Sun | Jan 20, 2019

'He brought hope to Jamaican farmers'

Published:Wednesday | September 3, 2014 | 12:00 AM

Below is a tribute from the Kingston and St Andrew Corporation to former parliamentarian Roger Clarke.

No great man lives in vain. The history of the world is but the biography of great men.

- Thomas Carlyle

We at the Kingston and St Andrew Corporation (KSAC) are deeply saddened by the passing of the late Minister the Honourable Roger Clifford Clarke. We are sure that those who have interacted with Roger in any way can attest to the laughter and humour that he brought to many a situation. Whether he was being criticised, vilified, interrogated, repeating a story or just chilling, he had his audience in stitches and even tears with his sharp wit and quips.

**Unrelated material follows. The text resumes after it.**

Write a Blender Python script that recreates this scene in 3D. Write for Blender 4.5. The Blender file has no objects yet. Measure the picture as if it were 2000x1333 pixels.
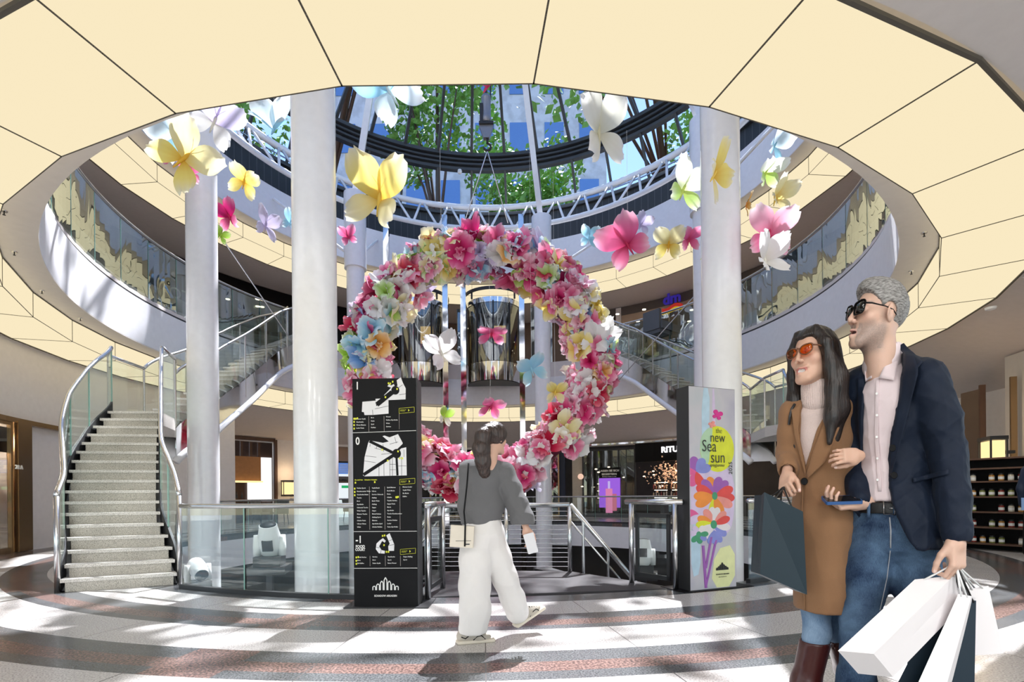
import bpy, math, random
import numpy as np
from mathutils import Vector, Matrix, noise
R_=math.radians; PI=math.pi
sc=bpy.context.scene; col=sc.collection
# ------------------------------------------------------------------ camera
F,HY,CX,ROL,CAMZ=985.1,967.2,979.1,-0.009,1.1
X0,D0=-0.446,12.874                       # axis of the round atrium
cd=bpy.data.cameras.new('camera'); cam=bpy.data.objects.new('camera',cd); col.objects.link(cam)
cd.sensor_width=36; cd.sensor_fit='HORIZONTAL'; cd.lens=F/2000*36
cd.shift_x=-(CX-1000)/2000; cd.shift_y=(HY-666.5)/2000
cd.clip_start=.05; cd.clip_end=400
cr,sr=math.cos(ROL),math.sin(ROL)
cam.matrix_world=Matrix(((cr,-sr,0,0),(0,0,-1,0),(sr,cr,0,CAMZ),(0,0,0,1)))
sc.camera=cam
# ------------------------------------------------------------------ view, sky, sun
vs=sc.view_settings; vs.view_transform='Standard'; vs.look='None'; vs.gamma=1; vs.use_curve_mapping=False
vs.exposure=0
w=bpy.data.worlds.new('sky'); sc.world=w; w.use_nodes=True; nt=w.node_tree
bg=nt.nodes['Background']; sk=nt.nodes.new('ShaderNodeTexSky'); sk.sky_type='NISHITA'
sk.sun_disc=False; sk.sun_elevation=R_(62); sk.sun_rotation=R_(0); sk.air_density=1.0; sk.dust_density=.1; sk.ozone_density=4
hs=nt.nodes.new('ShaderNodeHueSaturation'); hs.inputs['Saturation'].default_value=.95; nt.links.new(sk.outputs[0],hs.inputs['Color']); nt.links.new(hs.outputs[0],bg.inputs[0]); bg.inputs[1].default_value=.34
def lamp(kind,name,loc,energy,color=(1,1,1),size=.1,rot=None,sizey=None):
    l=bpy.data.lights.new(name,kind); l.energy=energy; l.color=color
    if kind=='SUN': l.angle=size
    elif kind=='AREA':
        l.size=size
        if sizey: l.shape='RECTANGLE'; l.size_y=sizey
    else: l.shadow_soft_size=size
    o=bpy.data.objects.new(name,l); o.location=loc
    if rot: o.rotation_euler=rot
    col.objects.link(o); return o
sun=lamp('SUN','sun',(0,30,40),17,(1,.96,.9),R_(.6))
sun.rotation_euler=Vector((-.16,-.52,-1)).to_track_quat('-Z','Y').to_euler()
for i_,(x_,y_) in enumerate([(-4,-1.5),(0,-2.5),(4,-1.5),(-6,-5),(0,-6),(6,-5)]):      # unseen area lamps added overhead behind the camera to raise the ambient light
    lamp('AREA','overhead_fill_lamp',(x_,y_,4.3),110,(1,.97,.93),1.6)
lamp('AREA','rear_fill_light',(-2,-12,2.2),380,(.93,.97,1),9,(R_(-90),0,PI),3.6)  # large unseen area light added behind the camera as frontal fill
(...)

We can unreservedly state that Roger was one of the greatest politicians that Jamaica has ever seen. He served his country with pride and humility. He was not afraid to be himself and, therefore, became known for his honesty and integrity.

His political career formally began in 1986. Since then, he has served as a councillor, mayor, member of parliament, minister of state and minister. To each office he brought a wealth of knowledge and experience, a genuine concern for the plight of the Jamaican people and a burning desire to contribute to the development of his country.

Many remember him as a farmer and minister of agriculture, bringing hope to farmers, and the farming industry. His success as minister of agriculture was as a result of his expertise, born of experience and practice. He joined the 'eat what you grow' campaign and encouraged farmers to plant non-traditional crops. He did not stop there; he led by example and encouraged other Jamaicans to buy local produce.

The importance of building relationships

He knew, and often said, that his tenure as councillor and mayor had given him a unique understanding of the importance of building relationships: relationships that knew no boundaries, not politics, not religion, no other ism. He remained, throughout his life, a staunch defender of local government, an advocate, an ally and a champion.

There are many of us who will remember Roger as a friend, a sounding board, a mentor and a voice of reason. We will never forget his cautions of leaving an argument alone; saving my replies for later, not rejecting an explanation without first hearing the whole story.

Despite our fond memories of him, his passing has left a void in our hearts. We use this opportunity to thank his wife and children for allowing us the time we had with that Roger, red poll bull, minister, Comrade. To his family, we pray that you find comfort in knowing that his hard work and dedication has not gone unrecognised, and we hope the his memories will keep a smile on your faces and kindness in your heart.

We honour this great Jamaican, remembering the words of George Bernard Shaw that "life is not a 'brief candle'. It is a splendid torch that I want to make burn as brightly as possible before handing on to future generations."

There is no doubt that Roger's torch did burn brightly and now passes to the future generation. Let's take good care of it and never make the flame go out.